Guns drawn. This young man was asleep, one hand tucked under his pillow. To these policemen a young black man sleeping with his hand beneath a pillow seemed very suspicious; they claimed he appeared to be feigning sleep and hiding a weapon. The fact that the sleeping man might be innocent, might not have had anything to do with the robberies, apparently never occurred to these police officers’ Cochran urged his readers-
‘Just put yourself inside the mind of Philip Johns. You’re asleep in your own bed, knowing you’ve done absolutely nothing wrong, not feeling guilty about anything. Maybe you’re even dreaming. Suddenly someone shakes you awake. The police claim they indentified themselves, but there is no credible evidence to verify that. So you wake up and it’s the middle of the night and you’re groggy and the first thing you see is some guy wearing a regular shirt and pants standing over you, holding a gun inches from your face.

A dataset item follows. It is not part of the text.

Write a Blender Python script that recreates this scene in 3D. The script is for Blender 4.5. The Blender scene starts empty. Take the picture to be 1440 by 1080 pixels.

Grabbing the intruder’s gun
What the …. of course you react, just like Philip Johns did. He probably grabbed the intruder’s gun and tried to pull it away. The police officer fired. Philip Johns continued to struggle, fighting for his life. The cop fired again. Again. The second cop, standing at the end of the bed, opened up.

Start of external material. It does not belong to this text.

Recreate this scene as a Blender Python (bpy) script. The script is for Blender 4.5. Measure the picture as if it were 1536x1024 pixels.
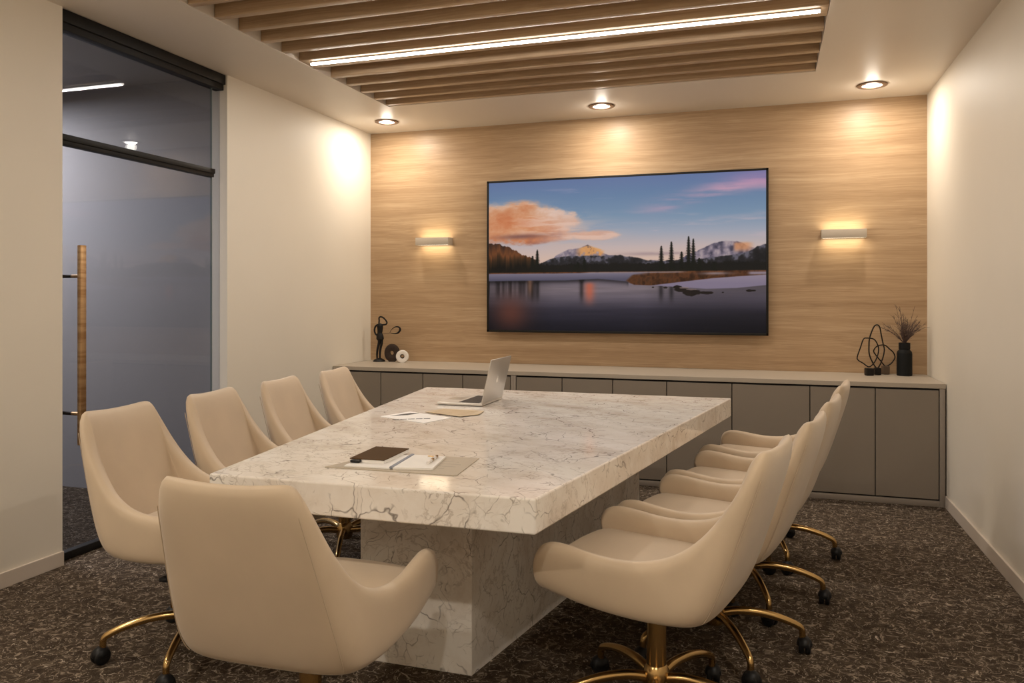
import bpy, bmesh, math, random
import numpy as np
from mathutils import Vector, Matrix

for _o in list(bpy.data.objects):
    bpy.data.objects.remove(_o, do_unlink=True)
S = bpy.context.scene
C = S.collection
R = math.radians

# ------------------------------------------------------------------ camera
cd = bpy.data.cameras.new('camera')
cam = bpy.data.objects.new('camera', cd)
C.objects.link(cam)
cam.location = (0, 0, 1.30)
cam.rotation_euler = (R(90), 0, R(17.91))
cd.sensor_width = 36
cd.lens = 1182 / 1536 * 36
cd.shift_y = -65 / 1536
cd.clip_start = .02
S.camera = cam

# ------------------------------------------------------------------ world, colour management
w = bpy.data.worlds.new('world')
S.world = w
w.use_nodes = True
w.node_tree.nodes['Background'].inputs[0].default_value = (.5, .45, .4, 1)
w.node_tree.nodes['Background'].inputs[1].default_value = .02
S.view_settings.view_transform = 'Standard'
S.view_settings.look = 'None'
S.view_settings.gamma = 1
S.view_settings.use_curve_mapping = False
S.view_settings.exposure = 0.05

WARM = (1.0, .90, .77)
LEDC = (1.0, .91, .81)
COOL = (1.0, .97, 1.0)
H_CEIL = 2.718


def lamp(name, kind, loc, energy, color, rot=(0, 0, 0), size=None, size_y=None, spot=None, blend=1.0, radius=.05, parent=None, spread=None):
    l = bpy.data.lights.new(name, kind)
    l.energy = energy
    l.color = color
    if kind == 'AREA':
        l.shape = 'RECTANGLE'
        l.size = size
        l.size_y = size_y
        if spread:
            l.spread = R(spread)
    else:
        l.shadow_soft_size = radius
    if kind == 'SPOT':
        l.spot_size = R(spot)
        l.spot_blend = blend
    o = bpy.data.objects.new(name, l)
    C.objects.link(o)
    o.location = loc
    o.rotation_euler = rot
    return o


# light of the LED line set into the slatted ceiling
lamp('led_line_light', 'AREA', (-1.18, 4.143, H_CEIL - .0185), 24, LEDC, size=2.84, size_y=.012)
# cool ceiling panel in the corridor behind the glass door
lamp('corridor_light', 'AREA', (-5.2, 3.3, 2.66), 72, COOL, size=.5, size_y=1.0)


# ------------------------------------------------------------------ materials
def mat(name, col=(.5, .5, .5), rough=.5, metal=0., spec=.5, **kw):
    m = bpy.data.materials.new(name)
    m.use_nodes = True
    b = m.node_tree.nodes['Principled BSDF']
    b.inputs['Base Color'].default_value = (*col, 1)
    b.inputs['Roughness'].default_value = rough
    b.inputs['Metallic'].default_value = metal
    b.inputs['Specular IOR Level'].default_value = spec
    for k, v in kw.items():
        b.inputs[k.replace('_', ' ')].default_value = v
    return m


class NT:
    def __init__(s, m):
        s.t = m.node_tree
        s.b = s.t.nodes.get('Principled BSDF')

    def n(s, typ, **kw):
        nd = s.t.nodes.new(typ)
        for k, v in kw.items():
            setattr(nd, k, v)
        return nd

    def l(s, a, b):
        s.t.links.new(a, b)

    def coords(s, scale=(1, 1, 1), rot=(0, 0, 0), kind='Object'):
        tc = s.n('ShaderNodeTexCoord')
        mp = s.n('ShaderNodeMapping')
        mp.inputs['Scale'].default_value = scale
        mp.inputs['Rotation'].default_value = rot
        s.l(tc.outputs[kind], mp.inputs['Vector'])
        return mp.outputs['Vector']

    def noise(s, vec, scale=5, detail=2, rough=.5, dist=0., out='Fac'):
        nd = s.n('ShaderNodeTexNoise')
        s.l(vec, nd.inputs['Vector'])
        nd.inputs['Scale'].default_value = scale
        nd.inputs['Detail'].default_value = detail
        nd.inputs['Roughness'].default_value = rough
        nd.inputs['Distortion'].default_value = dist
        return nd.outputs[out]

    def ramp(s, fac, stops):
        r = s.n('ShaderNodeValToRGB')
        e = r.color_ramp.elements
        while len(e) < len(stops):
            e.new(.5)
        for i, (p, c) in enumerate(stops):
            e[i].position = p
            e[i].color = (*c, 1) if len(c) == 3 else c
        s.l(fac, r.inputs['Fac'])
        return r.outputs['Color']

    def mr(s, v, a, b, c=0., d=1.):
        m = s.n('ShaderNodeMapRange')
        s.l(v, m.inputs['Value'])
        for k, x in zip(('From Min', 'From Max', 'To Min', 'To Max'), (a, b, c, d)):
            m.inputs[k].default_value = x
        return m.outputs['Result']

    def math(s, op, a, b=None):
        m = s.n('ShaderNodeMath', operation=op)
        for i, x in enumerate((a, b)):
            if x is None:
                continue
            if isinstance(x, (int, float)):
                m.inputs[i].default_value = x
            else:
                s.l(x, m.inputs[i])
        return m.outputs[0]

    def mix(s, fac, a, b, blend='MIX'):
        m = s.n('ShaderNodeMix', data_type='RGBA', blend_type=blend)
        for i, x in ((0, fac), (6, a), (7, b)):
            if isinstance(x, (int, float)):
                m.inputs[i].default_value = x
            elif isinstance(x, tuple):
                m.inputs[i].default_value = (*x, 1)
            else:
                s.l(x, m.inputs[i])
        return m.outputs[2]

    def bump(s, hgt, strength=.2, dist=.01):
        b = s.n('ShaderNodeBump')
        b.inputs['Strength'].default_value = strength
        b.inputs['Distance'].default_value = dist
        s.l(hgt, b.inputs['Height'])
        s.l(b.outputs['Normal'], s.b.inputs['Normal'])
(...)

He shot him once. Twice. Bullets hit Philip Johns in his temple, in the middle of his back, the back of his upper right arm– and in his heart. He died on his own bed, never knowing he had been killed because two cops had broken into the wrong apartment. After a brief investigation, the LAPD decided it was a tragic accident, blaming it on the informant– an Inglewood police officer– who supposedly gave them the wrong address.
According to Police Chief Parker’s successor, Police Chief Ed Davis, there wasn’t enough evidence to take any disciplinary or criminal actions against the police officers. The whole African-American community was furious. Things have changed since the Watts riots. People just weren’t going to accept the same silly excuses that had once been forced on them”.
Johnny Cochran’s narrative shows that every coin has two sides and even in criminal trials, the judge, as well as the Jury (in a Jury trial), must weigh the facts and assess the credibility of the witnesses and the probability that the facts as presented point to no other conclusion than the guilt of the accused person who ordinarily is entitled to a fair trial. An unfair trial always leads to a miscarriage of justice.
The Supreme Court in State v. Gwonto [1983] N.S.C.C 104 held that failure of justice is much the same thing as miscarriage of justice. The court further explained that: “An accused person is entitled to a trial in which the relevant law is correctly explained and applied and the rules of procedure and evidence strictly followed. If there is any failure in any of these respects, and the appellant may thereby have lost a chance which was fairly open to him of being acquitted, there is in the eye of the law a miscarriage of justice. Justice has miscarried in such cases because the accused has not had what the law says he should have and justice is justice according to law.” Mraz v. The Queen (1954-56) 93 C.L.R. 493, 514. Per Fullagar J.